# Start of Data provided
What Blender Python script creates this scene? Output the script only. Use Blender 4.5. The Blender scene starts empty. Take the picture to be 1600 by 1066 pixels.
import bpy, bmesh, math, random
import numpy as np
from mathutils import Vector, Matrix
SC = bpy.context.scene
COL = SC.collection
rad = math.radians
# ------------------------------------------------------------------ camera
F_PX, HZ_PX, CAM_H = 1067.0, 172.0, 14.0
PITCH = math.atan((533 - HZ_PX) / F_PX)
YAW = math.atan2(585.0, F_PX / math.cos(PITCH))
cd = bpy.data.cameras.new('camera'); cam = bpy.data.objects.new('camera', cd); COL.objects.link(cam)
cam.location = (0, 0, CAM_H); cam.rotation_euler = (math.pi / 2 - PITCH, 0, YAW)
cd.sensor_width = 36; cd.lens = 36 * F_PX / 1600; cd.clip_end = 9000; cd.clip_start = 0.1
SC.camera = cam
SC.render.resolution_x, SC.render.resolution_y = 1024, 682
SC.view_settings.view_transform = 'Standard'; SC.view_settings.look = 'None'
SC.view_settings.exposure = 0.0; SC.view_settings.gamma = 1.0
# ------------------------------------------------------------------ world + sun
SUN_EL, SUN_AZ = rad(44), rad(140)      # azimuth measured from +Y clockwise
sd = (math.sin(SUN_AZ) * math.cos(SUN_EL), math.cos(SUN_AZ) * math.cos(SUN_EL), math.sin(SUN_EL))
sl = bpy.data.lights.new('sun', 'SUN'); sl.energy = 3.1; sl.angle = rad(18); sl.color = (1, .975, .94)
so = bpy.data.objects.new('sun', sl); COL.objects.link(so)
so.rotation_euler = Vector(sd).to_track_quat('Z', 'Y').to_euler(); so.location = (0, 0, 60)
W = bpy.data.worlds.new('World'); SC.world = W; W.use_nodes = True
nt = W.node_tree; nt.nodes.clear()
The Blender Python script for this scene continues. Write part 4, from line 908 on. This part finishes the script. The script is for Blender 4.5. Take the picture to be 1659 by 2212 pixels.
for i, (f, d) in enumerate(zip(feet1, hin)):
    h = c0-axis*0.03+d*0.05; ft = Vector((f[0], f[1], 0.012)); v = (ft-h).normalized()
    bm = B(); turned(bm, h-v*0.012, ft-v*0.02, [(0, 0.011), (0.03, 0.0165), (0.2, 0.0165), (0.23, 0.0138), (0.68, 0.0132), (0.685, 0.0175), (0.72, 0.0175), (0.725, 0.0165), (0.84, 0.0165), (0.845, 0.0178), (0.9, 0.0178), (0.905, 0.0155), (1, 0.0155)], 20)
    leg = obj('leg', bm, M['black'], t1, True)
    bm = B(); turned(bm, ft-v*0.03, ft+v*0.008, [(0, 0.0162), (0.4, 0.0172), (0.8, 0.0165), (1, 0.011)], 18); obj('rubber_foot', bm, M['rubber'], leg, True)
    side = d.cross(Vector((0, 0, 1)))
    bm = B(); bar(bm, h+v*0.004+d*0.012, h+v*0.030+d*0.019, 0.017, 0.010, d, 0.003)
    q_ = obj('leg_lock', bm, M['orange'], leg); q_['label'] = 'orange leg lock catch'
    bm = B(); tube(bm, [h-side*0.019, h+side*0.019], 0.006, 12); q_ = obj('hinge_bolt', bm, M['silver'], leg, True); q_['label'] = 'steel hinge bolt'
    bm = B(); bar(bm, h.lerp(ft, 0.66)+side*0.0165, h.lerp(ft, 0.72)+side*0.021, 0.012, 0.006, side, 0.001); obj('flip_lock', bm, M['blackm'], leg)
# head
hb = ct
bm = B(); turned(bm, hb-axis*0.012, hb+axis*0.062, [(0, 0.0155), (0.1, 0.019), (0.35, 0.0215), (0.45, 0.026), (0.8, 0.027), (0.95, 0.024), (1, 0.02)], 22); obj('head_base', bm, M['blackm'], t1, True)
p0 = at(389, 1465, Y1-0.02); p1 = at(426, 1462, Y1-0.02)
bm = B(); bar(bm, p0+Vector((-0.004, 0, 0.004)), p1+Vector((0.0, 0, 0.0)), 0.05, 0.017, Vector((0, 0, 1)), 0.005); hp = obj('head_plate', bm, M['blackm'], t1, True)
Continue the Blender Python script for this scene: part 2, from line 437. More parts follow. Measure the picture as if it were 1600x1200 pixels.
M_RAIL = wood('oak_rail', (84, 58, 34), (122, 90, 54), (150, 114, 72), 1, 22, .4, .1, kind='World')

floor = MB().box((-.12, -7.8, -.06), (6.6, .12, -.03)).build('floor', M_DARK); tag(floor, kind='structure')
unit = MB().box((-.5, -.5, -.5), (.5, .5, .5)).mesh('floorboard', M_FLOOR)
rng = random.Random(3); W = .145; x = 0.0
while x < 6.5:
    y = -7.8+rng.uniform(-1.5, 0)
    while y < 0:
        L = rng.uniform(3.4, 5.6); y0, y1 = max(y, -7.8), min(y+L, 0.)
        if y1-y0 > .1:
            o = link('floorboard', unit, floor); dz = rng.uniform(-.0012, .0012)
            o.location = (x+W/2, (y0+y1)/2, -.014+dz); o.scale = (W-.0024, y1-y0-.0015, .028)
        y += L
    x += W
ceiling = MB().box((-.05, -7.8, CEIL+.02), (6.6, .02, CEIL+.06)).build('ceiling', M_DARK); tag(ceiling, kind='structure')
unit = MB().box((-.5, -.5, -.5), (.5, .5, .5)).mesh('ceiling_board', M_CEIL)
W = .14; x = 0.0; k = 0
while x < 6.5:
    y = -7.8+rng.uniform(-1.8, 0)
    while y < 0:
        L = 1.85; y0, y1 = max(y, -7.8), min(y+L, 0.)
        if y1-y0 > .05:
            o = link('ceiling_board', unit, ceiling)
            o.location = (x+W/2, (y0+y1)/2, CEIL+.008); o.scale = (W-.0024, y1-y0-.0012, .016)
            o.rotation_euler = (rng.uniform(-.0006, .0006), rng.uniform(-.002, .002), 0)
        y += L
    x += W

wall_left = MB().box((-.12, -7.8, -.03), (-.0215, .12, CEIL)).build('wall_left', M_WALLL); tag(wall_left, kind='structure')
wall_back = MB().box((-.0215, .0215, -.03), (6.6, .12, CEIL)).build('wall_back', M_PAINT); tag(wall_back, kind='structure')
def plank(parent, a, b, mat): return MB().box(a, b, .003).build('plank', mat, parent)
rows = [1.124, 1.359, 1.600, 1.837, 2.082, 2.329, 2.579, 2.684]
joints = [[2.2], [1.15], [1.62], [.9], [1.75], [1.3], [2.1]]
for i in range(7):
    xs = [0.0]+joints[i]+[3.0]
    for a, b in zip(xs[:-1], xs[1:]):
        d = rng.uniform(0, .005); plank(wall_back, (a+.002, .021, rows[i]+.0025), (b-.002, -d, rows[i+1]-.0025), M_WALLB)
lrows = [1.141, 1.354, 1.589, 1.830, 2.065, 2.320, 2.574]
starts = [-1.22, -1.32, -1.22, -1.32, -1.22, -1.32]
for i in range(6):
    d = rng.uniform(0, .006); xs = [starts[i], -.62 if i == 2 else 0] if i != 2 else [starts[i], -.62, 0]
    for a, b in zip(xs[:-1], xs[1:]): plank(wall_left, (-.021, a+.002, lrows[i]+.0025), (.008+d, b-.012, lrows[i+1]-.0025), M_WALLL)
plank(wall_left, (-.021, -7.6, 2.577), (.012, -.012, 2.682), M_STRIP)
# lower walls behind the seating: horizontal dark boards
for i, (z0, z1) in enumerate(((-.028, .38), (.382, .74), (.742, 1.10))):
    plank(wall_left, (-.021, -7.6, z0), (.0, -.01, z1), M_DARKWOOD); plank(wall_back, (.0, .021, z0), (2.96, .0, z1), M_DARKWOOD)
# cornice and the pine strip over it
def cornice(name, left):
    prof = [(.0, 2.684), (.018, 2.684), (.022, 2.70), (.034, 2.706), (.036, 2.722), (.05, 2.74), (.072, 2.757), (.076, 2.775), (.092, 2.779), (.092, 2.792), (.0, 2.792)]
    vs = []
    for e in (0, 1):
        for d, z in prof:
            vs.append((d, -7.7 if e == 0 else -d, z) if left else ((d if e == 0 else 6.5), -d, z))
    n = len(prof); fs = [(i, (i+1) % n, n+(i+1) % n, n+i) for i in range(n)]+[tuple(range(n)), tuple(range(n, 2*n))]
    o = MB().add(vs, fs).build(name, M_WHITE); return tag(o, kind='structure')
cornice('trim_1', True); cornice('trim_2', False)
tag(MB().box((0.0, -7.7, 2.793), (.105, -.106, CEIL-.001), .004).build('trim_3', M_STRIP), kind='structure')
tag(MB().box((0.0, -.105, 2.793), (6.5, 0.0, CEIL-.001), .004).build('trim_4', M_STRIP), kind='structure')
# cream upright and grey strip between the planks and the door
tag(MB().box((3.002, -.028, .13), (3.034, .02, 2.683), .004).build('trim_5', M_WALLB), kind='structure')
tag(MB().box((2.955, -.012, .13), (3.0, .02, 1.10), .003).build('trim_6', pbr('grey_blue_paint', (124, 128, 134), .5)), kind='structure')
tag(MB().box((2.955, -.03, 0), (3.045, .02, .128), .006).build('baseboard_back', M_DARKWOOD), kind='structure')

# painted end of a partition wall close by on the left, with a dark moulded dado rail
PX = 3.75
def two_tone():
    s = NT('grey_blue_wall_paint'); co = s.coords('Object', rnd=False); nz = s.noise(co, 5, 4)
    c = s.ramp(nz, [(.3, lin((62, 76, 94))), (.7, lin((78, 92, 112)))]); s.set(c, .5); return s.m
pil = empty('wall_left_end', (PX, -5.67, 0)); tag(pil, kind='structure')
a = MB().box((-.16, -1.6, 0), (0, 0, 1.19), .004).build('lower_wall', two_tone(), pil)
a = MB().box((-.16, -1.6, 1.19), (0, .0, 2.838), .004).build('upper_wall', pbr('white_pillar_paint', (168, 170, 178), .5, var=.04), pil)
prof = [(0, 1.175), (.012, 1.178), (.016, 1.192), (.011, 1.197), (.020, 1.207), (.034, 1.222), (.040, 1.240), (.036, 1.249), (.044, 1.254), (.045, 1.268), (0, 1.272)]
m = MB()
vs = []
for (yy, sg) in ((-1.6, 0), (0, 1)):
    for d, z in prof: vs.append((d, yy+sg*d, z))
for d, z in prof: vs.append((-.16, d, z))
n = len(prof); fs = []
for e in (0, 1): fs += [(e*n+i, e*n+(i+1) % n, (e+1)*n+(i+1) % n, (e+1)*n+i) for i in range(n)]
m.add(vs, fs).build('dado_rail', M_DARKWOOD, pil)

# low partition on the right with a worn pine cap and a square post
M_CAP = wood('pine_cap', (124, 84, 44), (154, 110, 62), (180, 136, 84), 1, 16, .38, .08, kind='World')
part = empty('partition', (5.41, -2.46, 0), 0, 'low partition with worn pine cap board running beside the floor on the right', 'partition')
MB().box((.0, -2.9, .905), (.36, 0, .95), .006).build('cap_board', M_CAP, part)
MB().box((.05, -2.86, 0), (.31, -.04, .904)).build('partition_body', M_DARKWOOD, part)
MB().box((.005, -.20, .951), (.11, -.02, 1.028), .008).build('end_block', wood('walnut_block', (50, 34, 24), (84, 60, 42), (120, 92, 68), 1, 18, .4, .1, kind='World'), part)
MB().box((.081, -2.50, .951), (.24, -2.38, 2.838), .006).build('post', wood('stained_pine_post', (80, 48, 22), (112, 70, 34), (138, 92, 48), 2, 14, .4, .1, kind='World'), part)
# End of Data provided
Short task -> Check every line for "scene" and show the ones that have it.

Reply to the task ->
What Blender Python script creates this scene? Output the script only. Use Blender 4.5. The Blender scene starts empty. Take the picture to be 1600 by 1066 pixels.
SC = bpy.context.scene
The Blender Python script for this scene continues. Write part 4, from line 908 on. This part finishes the script. The script is for Blender 4.5. Take the picture to be 1659 by 2212 pixels.
Continue the Blender Python script for this scene: part 2, from line 437. More parts follow. Measure the picture as if it were 1600x1200 pixels.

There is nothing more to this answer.